El otro día, entrevistaron en una emisora de radio colombiana al abogado español Baltasar Garzón y lo presentaron como el “honorable juez”. Se trata de alguien que fue magistrado en su país, pero a quien el Tribunal Supremo destituyó e inhabilitó once años por prevaricador. Eso es lo que decidieron por unanimidad los siete integrantes de ese alto tribunal. Tal condena supuso la pérdida definitiva de su condición de juez, aunque en Colombia insistan en llamarlo así; y ahora, además, “honorable juez”. Conociendo como conozco a los españoles, creo que hasta al propio Garzón le causa rubor ese tratamiento.
La cosa es muy colombiana. Como ya el trato de doctor anda muy devaluado y cualquier limpiabotas lo llama a uno así, pues si es famoso llamémoslo honorable. Yo no sé a ustedes, pero a mí estas cosas me producen vergüenza ajena. Como decían las señoras en Medellín hace años: “me pongo arrozudo”.
Siempre he pensado que si hubiera tenido mando en plaza, como dicen los militares, en una emisora colombiana, habría abolido el tratamiento doctoral; y habría indicado a mis colegas de la redacción de la manera más comedida, que a la gente hay que llamarla señor o señora, don o doña. De la manera más comedida sí, pero también más enérgica. Con multas para los infractores y suspensión temporal de empleo y sueldo para los reincidentes.
No solo eso. El tratamiento de señor unido al nombre acarrearía un castigo menor, pero igualmente de carácter pecuniario. Por ejemplo: jamás llamar a alguien “señor Gustavo”; lo correcto en mi particular libro de estilo sería: “don Gustavo” o si prefieren, “señor Petro”. ¿Queda claro? Una violación a esta norma no le permitiría a quien la quebrantase, además, acercarse a la maquina de café durante una semana.
Todos los doctores que han llegado a ese rango en la radio colombiana con carácter de institución nacional, como el doctor Casas, el doctor Peláez, el doctor Vélez y otros doctores que hay por ahí en varias emisoras, lamentándolo mucho tendrían que buscar acomodo en otra parte, no en la emisora bajo mi dirección.

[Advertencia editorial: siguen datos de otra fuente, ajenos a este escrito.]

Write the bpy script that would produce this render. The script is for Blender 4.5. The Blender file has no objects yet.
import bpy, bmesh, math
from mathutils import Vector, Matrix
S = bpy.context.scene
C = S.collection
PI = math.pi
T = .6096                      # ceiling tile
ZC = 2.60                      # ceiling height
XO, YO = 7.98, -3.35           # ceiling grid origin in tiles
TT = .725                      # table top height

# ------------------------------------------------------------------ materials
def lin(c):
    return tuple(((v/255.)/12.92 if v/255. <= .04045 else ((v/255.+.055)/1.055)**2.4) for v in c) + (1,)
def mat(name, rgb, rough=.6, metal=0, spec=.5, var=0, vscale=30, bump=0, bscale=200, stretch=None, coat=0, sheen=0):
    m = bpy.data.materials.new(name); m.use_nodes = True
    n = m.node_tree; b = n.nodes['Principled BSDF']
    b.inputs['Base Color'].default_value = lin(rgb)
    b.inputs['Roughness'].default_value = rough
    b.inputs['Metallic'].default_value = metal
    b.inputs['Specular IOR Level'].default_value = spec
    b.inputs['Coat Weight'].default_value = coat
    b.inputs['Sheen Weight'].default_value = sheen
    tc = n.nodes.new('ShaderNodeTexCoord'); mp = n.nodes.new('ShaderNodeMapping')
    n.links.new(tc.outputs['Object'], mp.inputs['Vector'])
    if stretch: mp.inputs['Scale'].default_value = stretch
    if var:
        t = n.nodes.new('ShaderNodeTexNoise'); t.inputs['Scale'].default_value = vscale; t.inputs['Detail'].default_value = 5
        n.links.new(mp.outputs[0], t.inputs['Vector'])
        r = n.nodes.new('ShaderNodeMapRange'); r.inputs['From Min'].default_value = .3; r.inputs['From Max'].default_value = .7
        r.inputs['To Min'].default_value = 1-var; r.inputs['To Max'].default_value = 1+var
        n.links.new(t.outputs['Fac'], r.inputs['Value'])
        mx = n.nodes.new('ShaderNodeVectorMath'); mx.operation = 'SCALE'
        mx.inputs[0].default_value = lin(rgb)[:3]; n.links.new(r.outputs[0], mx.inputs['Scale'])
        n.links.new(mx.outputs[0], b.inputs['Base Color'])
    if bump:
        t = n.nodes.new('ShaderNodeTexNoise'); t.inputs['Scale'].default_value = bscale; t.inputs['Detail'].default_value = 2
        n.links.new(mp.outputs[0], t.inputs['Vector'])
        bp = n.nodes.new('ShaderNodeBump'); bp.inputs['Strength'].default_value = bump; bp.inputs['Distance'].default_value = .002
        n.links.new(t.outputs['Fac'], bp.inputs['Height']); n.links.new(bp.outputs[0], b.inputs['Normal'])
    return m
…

El trato de presidente quedaría reservado únicamente para inquilino del Palacio de Nariño, no importando si el jefe del ejecutivo ejerce el cargo desde su finca en cuerpo ajeno. Presidente será solo el que haya resultado elegido por voto popular para ese puesto, y que lo ostente en ese momento. ¿Imaginan ustedes lo elegante que sería empezar una entrevista en la radio colombiana, saludando: “Buenos días, don Álvaro”?
Y ya puestos a arreglar las cosas de nuestra radio, daría un cursillo acelerado de redacción, prohibiendo el hipérbaton; y explicando que la manera más sencilla de hacer llegar un mensaje, es poniendo las frases según el orden riguroso de la sintaxis castellana. En lugar, por ejemplo, de redactar “muerto resultó un niño”, como se acostumbra aquí a diario, sería: “un niño resultó muerto”. Multa también para esta infracción.
Quedan por ahí otras fruslerías por el estilo, pero como el objetivo de esta columna es la manera de dirigirse al abogado Garzón, yo, en lugar de dedicarme a un trato tan untuoso como el de esta semana, aprovecharía para preguntarle al “honorable juez” si no cree que el asesoramiento que hizo a la Fiscalía colombiana en tiempos de Eduardo Montealegre, previo pago por contrato a dedo de 290.000 euros, no fue una platica muy perdida. La cosa fue dizque para alimentar la Unidad de Análisis y Contexto para juzgar criminales en el marco de un proceso de paz. Con un poco de tiempo le encargan un estudio sobre el sexo de los ángeles.
Y ya puestos en plan más serio, aprovecharía para preguntarle si cree que la recomendación hecha a la delegación de las Farc que viajó a Madrid en tiempos de las conversaciones del Caguán, contribuyó a la convivencia entre los colombianos o supuso más dolor y sufrimiento del que ya pasaba este país.
Su consejo, según un testigo presencial de aquella reunión encabezada por Raúl Reyes, y que me dijo en función del cargo de corresponsal que ejercía entonces, fue que exigieran status de beligerancia. Aún está vivo y podría confirmarlo, si quisiera, Joaquín Gómez. Sería interesante un estudio de lo que hizo las Farc de ahí en adelante para conseguir un status que nadie le reconoció.
Así que cuando hablen con Garzón en la radio, con llamarlo don Baltazar basta y sobra. A pesar de su veintena de doctorados honoris causa, no tiene para ejercer la profesión estrictamente más que el título de abogado, el mismo pergamino de un tinterillo bogotano que obtuvo el cartón con clases nocturnas en una universidad de garaje. Solo que sus honorarios resultan muy superiores.